>> START Dataset content

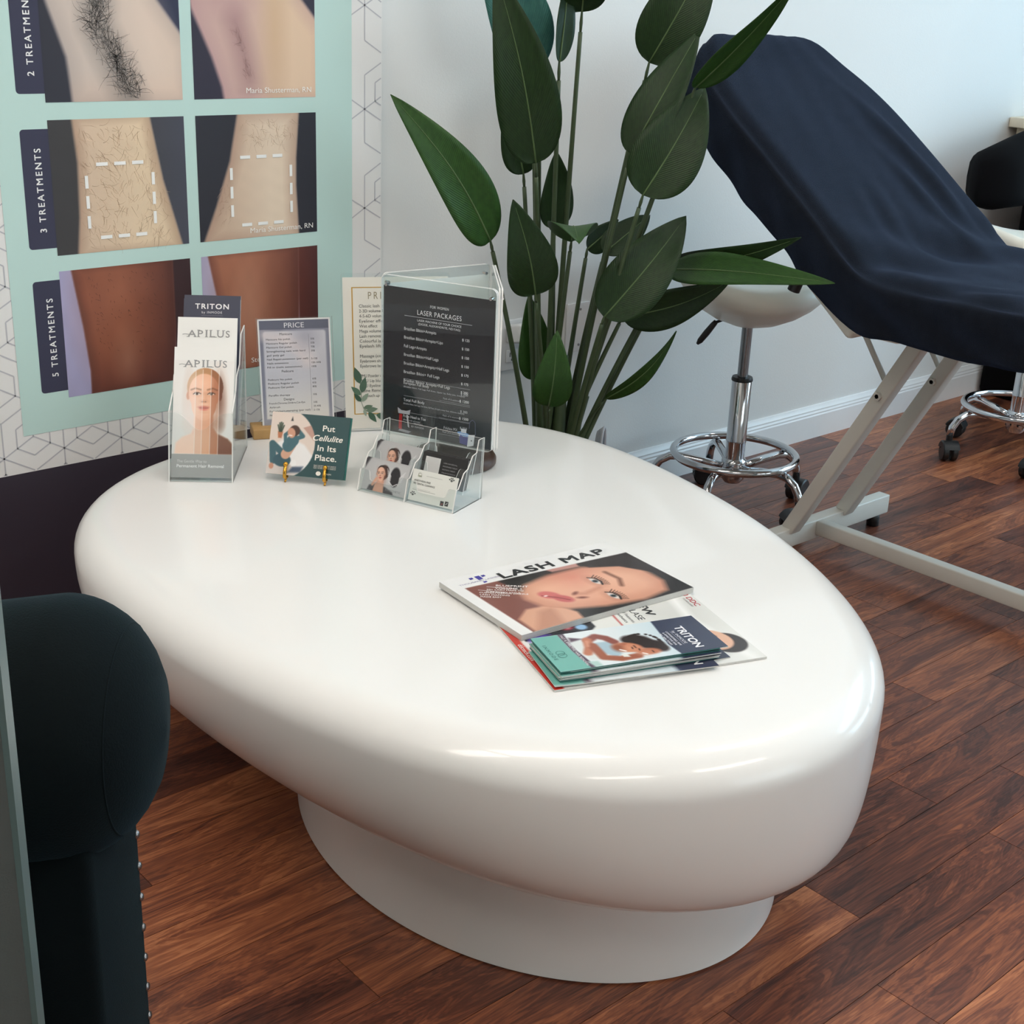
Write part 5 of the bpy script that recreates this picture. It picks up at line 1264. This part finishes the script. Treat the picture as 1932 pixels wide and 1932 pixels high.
# ------------------------------------------------------------------ saddle stools
def make_stool(label, loc, rz, seat_z, lever_dir=R(138.6)):
    t = thing('saddle_stool', label, 'stool', loc, rz, 'white saddle stools')
    lever_a = lever_dir - rz
    # seat: rounded saddle, raised at the back
    NT, NR = 48, 0; rings = []
    def rim(q):
        rx, ry = 0.178, 0.165
        return rx * math.cos(q), ry * math.sin(q)
    prof = [(0.02, 0.0), (0.20, 0.0), (0.42, 0.010), (0.64, 0.028), (0.82, 0.050), (0.94, 0.072), (1.0, 0.092), (0.985, 0.108), (0.93, 0.118), (0.80, 0.118), (0.55, 0.108), (0.25, 0.100), (0.02, 0.098)]
    for f_, z in prof:
        r = []
        for k in range(NT):
            q = 2 * PI * k / NT; x, y = rim(q)
            lift = 0.030 * max(0, -math.cos(q)) ** 2 * f_ ** 3 - 0.018 * abs(math.sin(q)) ** 3 * f_ ** 3 * (1 if z > 0.06 else 0.5)
            dent = -0.012 * math.exp(-((q - 3.7) / 0.25) ** 2) * (1 if 0.3 < f_ < 1 and z < 0.09 else 0)
            r.append((x * f_, y * f_, z + lift - dent * 0.5))
        rings.append(r)
    V, F = loft(rings); s = MB().add(V, F).build('seat', 'vinyl', t, True); s.location = (0, 0, seat_z); s.rotation_euler = (0, 0, lever_a - PI)
    z0 = seat_z
    m = MB().lathe([(0.0125, 0.30), (0.0125, z0 + 0.006)], 20); smooth_by_angle(m.build('gas_piston', 'steel', t), 40)
    m = MB().lathe([(0.0235, 0.135), (0.0235, 0.175), (0.0245, 0.178), (0.0245, 0.182), (0.0235, 0.185), (0.0235, 0.330), (0.022, 0.332)], 28); smooth_by_angle(m.build('column', 'chrome', t), 40)
    m = MB().lathe([(0.0250, 0.3285), (0.0255, 0.332), (0.0235, 0.338), (0.014, 0.339)], 28); smooth_by_angle(m.build('collar', 'black_plastic', t), 40)
    m = MB().lathe([(0.020, 0.075), (0.028, 0.085), (0.031, 0.10), (0.031, 0.125), (0.029, 0.132), (0.0245, 0.136)], 28); smooth_by_angle(m.build('hub', 'chrome', t), 40)
    m = MB().tube([(0.147 * math.cos(q), 0.147 * math.sin(q), 0.145) for q in np.linspace(0, 2 * PI, 56, endpoint=False)], 0.0095, 12, closed=True); m.build('foot_ring', 'chrome', t, True)
    for k in range(5):
        a = 2 * PI * k / 5 + 0.30; c, s_ = math.cos(a), math.sin(a); P = lambda r_, z: (r_ * c, r_ * s_, z)
        leg = MB().tube([P(0.02, 0.110), P(0.08, 0.121), P(0.130, 0.128), P(0.155, 0.126), P(0.178, 0.112), P(0.192, 0.090), P(0.196, 0.068)], 0.0100, 12).build('leg', 'chrome', t, True)
        cast = MB().box((-0.004, -0.012, 0.046), (0.030, 0.012, 0.062))
        ca_ = Matrix.Rotation(a + 0.5 + 0.9 * k, 4, 'Z'); tr = Matrix.Translation((0.196 * c, 0.196 * s_, 0)) @ ca_
        m = MB()
        for y0, y1 in ((-0.021, -0.004), (0.004, 0.021)):
            prof_ = [(0.006, y0), (0.022, y0), (0.0255, y0 + 0.003), (0.0255, y1 - 0.003), (0.022, y1), (0.006, y1)]
            mm_ = MB().lathe(prof_, 24); m.add([(v[0] + 0.012, v[2], v[1] + 0.0256) for v in mm_.v], mm_.f)
        # hood
        rg = []
        for yy in (-0.023, -0.0205, 0.0205, 0.023):
            rr_ = 0.029 if abs(yy) < 0.022 else 0.026
            rg.append([(0.012 + rr_ * math.cos(q), yy, 0.027 + rr_ * math.sin(q)) for q in np.linspace(0.35, 2.9, 10)] + [(0.012 + 0.010 * math.cos(q), yy, 0.030 + 0.008 * math.sin(q)) for q in np.linspace(2.9, 0.35, 4)])
        V, F = loft(rg); m.add(V, F); m.add(*loft([[(0.009 * math.cos(q), 0.009 * math.sin(q), z) for q in np.linspace(0, 2 * PI, 10, endpoint=False)] for z in (0.048, 0.072)]))
        m.v = [tuple(tr @ Vector(v)) for v in m.v]
        o = m.build('caster', 'black_plastic', t); smooth_by_angle(o, 40)
    LP = lambda r_, z: (r_ * math.cos(lever_a), r_ * math.sin(lever_a), z)
    MB().tube([LP(0.045, z0 + 0.016), LP(0.078, z0 + 0.002)], 0.0035, 8).build('lever_rod', 'black_plastic', t, True)
    MB().tube([LP(0.074, z0 + 0.006), LP(0.080, z0 - 0.002), LP(0.094, z0 - 0.022), LP(0.108, z0 - 0.042), LP(0.114, z0 - 0.050)], [0.0055, 0.0070, 0.0080, 0.0070, 0.003], 10).build('lever', 'black_plastic', t, True)
    return t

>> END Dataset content

*Short exercise:*
Omit the pictures, and quote the material above exactly as given.

*Exercise answer:*
Write part 5 of the bpy script that recreates this picture. It picks up at line 1264. This part finishes the script. Treat the picture as 1932 pixels wide and 1932 pixels high.
# ------------------------------------------------------------------ saddle stools
def make_stool(label, loc, rz, seat_z, lever_dir=R(138.6)):
    t = thing('saddle_stool', label, 'stool', loc, rz, 'white saddle stools')
    lever_a = lever_dir - rz
    # seat: rounded saddle, raised at the back
    NT, NR = 48, 0; rings = []
    def rim(q):
        rx, ry = 0.178, 0.165
        return rx * math.cos(q), ry * math.sin(q)
    prof = [(0.02, 0.0), (0.20, 0.0), (0.42, 0.010), (0.64, 0.028), (0.82, 0.050), (0.94, 0.072), (1.0, 0.092), (0.985, 0.108), (0.93, 0.118), (0.80, 0.118), (0.55, 0.108), (0.25, 0.100), (0.02, 0.098)]
    for f_, z in prof:
        r = []
        for k in range(NT):
            q = 2 * PI * k / NT; x, y = rim(q)
            lift = 0.030 * max(0, -math.cos(q)) ** 2 * f_ ** 3 - 0.018 * abs(math.sin(q)) ** 3 * f_ ** 3 * (1 if z > 0.06 else 0.5)
            dent = -0.012 * math.exp(-((q - 3.7) / 0.25) ** 2) * (1 if 0.3 < f_ < 1 and z < 0.09 else 0)
            r.append((x * f_, y * f_, z + lift - dent * 0.5))
        rings.append(r)
    V, F = loft(rings); s = MB().add(V, F).build('seat', 'vinyl', t, True); s.location = (0, 0, seat_z); s.rotation_euler = (0, 0, lever_a - PI)
    z0 = seat_z
    m = MB().lathe([(0.0125, 0.30), (0.0125, z0 + 0.006)], 20); smooth_by_angle(m.build('gas_piston', 'steel', t), 40)
    m = MB().lathe([(0.0235, 0.135), (0.0235, 0.175), (0.0245, 0.178), (0.0245, 0.182), (0.0235, 0.185), (0.0235, 0.330), (0.022, 0.332)], 28); smooth_by_angle(m.build('column', 'chrome', t), 40)
    m = MB().lathe([(0.0250, 0.3285), (0.0255, 0.332), (0.0235, 0.338), (0.014, 0.339)], 28); smooth_by_angle(m.build('collar', 'black_plastic', t), 40)
    m = MB().lathe([(0.020, 0.075), (0.028, 0.085), (0.031, 0.10), (0.031, 0.125), (0.029, 0.132), (0.0245, 0.136)], 28); smooth_by_angle(m.build('hub', 'chrome', t), 40)
    m = MB().tube([(0.147 * math.cos(q), 0.147 * math.sin(q), 0.145) for q in np.linspace(0, 2 * PI, 56, endpoint=False)], 0.0095, 12, closed=True); m.build('foot_ring', 'chrome', t, True)
    for k in range(5):
        a = 2 * PI * k / 5 + 0.30; c, s_ = math.cos(a), math.sin(a); P = lambda r_, z: (r_ * c, r_ * s_, z)
        leg = MB().tube([P(0.02, 0.110), P(0.08, 0.121), P(0.130, 0.128), P(0.155, 0.126), P(0.178, 0.112), P(0.192, 0.090), P(0.196, 0.068)], 0.0100, 12).build('leg', 'chrome', t, True)
        cast = MB().box((-0.004, -0.012, 0.046), (0.030, 0.012, 0.062))
        ca_ = Matrix.Rotation(a + 0.5 + 0.9 * k, 4, 'Z'); tr = Matrix.Translation((0.196 * c, 0.196 * s_, 0)) @ ca_
        m = MB()
        for y0, y1 in ((-0.021, -0.004), (0.004, 0.021)):
            prof_ = [(0.006, y0), (0.022, y0), (0.0255, y0 + 0.003), (0.0255, y1 - 0.003), (0.022, y1), (0.006, y1)]
            mm_ = MB().lathe(prof_, 24); m.add([(v[0] + 0.012, v[2], v[1] + 0.0256) for v in mm_.v], mm_.f)
        # hood
        rg = []
        for yy in (-0.023, -0.0205, 0.0205, 0.023):
            rr_ = 0.029 if abs(yy) < 0.022 else 0.026
            rg.append([(0.012 + rr_ * math.cos(q), yy, 0.027 + rr_ * math.sin(q)) for q in np.linspace(0.35, 2.9, 10)] + [(0.012 + 0.010 * math.cos(q), yy, 0.030 + 0.008 * math.sin(q)) for q in np.linspace(2.9, 0.35, 4)])
        V, F = loft(rg); m.add(V, F); m.add(*loft([[(0.009 * math.cos(q), 0.009 * math.sin(q), z) for q in np.linspace(0, 2 * PI, 10, endpoint=False)] for z in (0.048, 0.072)]))
        m.v = [tuple(tr @ Vector(v)) for v in m.v]
        o = m.build('caster', 'black_plastic', t); smooth_by_angle(o, 40)
    LP = lambda r_, z: (r_ * math.cos(lever_a), r_ * math.sin(lever_a), z)
    MB().tube([LP(0.045, z0 + 0.016), LP(0.078, z0 + 0.002)], 0.0035, 8).build('lever_rod', 'black_plastic', t, True)
    MB().tube([LP(0.074, z0 + 0.006), LP(0.080, z0 - 0.002), LP(0.094, z0 - 0.022), LP(0.108, z0 - 0.042), LP(0.114, z0 - 0.050)], [0.0055, 0.0070, 0.0080, 0.0070, 0.003], 10).build('lever', 'black_plastic', t, True)
    return t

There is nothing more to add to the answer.